Thank you so much. I am sending it your way now.

Corinne

[ted]

The message spawned by Import3D appears in a window with "Possible root branch errors" in its drag bar. The message is:

Default logical connection to nearest soma
Check to physically connect to closest parent in the xy plane.
(Note: may split the parent into two sections)
Line #657 connect to #219 1.5027 (um)

Questions: what's going on? Do I want to click on the checkbox or not?

Here's what I did to figure this out.

Zoom in on the vicinity of the soma to see what looks like a bunch of primary dendrites converging on a perimeter tracing of a soma.
Click on "Show diam", see tapered dendrites surrounding thin red outline around a shape that looks like side view of a pyramidal cell soma.

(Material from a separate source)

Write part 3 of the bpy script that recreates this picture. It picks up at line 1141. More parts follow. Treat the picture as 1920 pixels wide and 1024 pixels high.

Is this a tracing of soma perimeter?
Click on "Select point" and enter 219 into Line # numeric field.
Red dot appears on putative soma perimeter.
Use Line #'s spinner (widget to right of numeric field that has up and down arrowheads on it) to increment/decrement line number, observe red dot move around putative soma perimeter.
Enter 657 in Line # numeric field.
Red dot is now on proximal end of one of the primary dendrites.
Click on Rotate button, then click on canvas and drag to rotate view around y axis. Confirms that 657 is proximal end of a primary dendrite. Separation from putative soma perimeter is surprising, but logical connection to center of putative soma does exist (thin red line from proximal end of dendrite to middle of putative soma).
Use Line # spinner to increment line number, see red dot move distally along dendrite.

Inferences: the putative soma perimeter is truly a soma perimeter. Don't want to split it into two soma sections. Therefore don't want to click on the checkbox in the "Possible root branch errors" window. Instead, just click on Import3d's "Export" button, and export to a CellBuilder.

Save CellBuilder to a ses file.
Examine the Import3D tool and note that it has identified the centroid of the soma outline, and generated ~20 thin slices orthogonal to that axis, from which NEURON will figure out the 3d info that defines the soma's surface area and volume.

Start a new instance of NEURON and load the ses file.
In the new CellBuilder, click on Continuous create.
Bring up a Shape plot, then use its primary graph menu to select
Shape style / show diam
Then zoom in on soma region and rotate the shape plot around y axis to verify this looks like a soma.

Conclusion: CellBuilder does contain a reasonable 3d specification of cellular geometry based on neurite measurements and tracing of soma perimeter. Just one soma.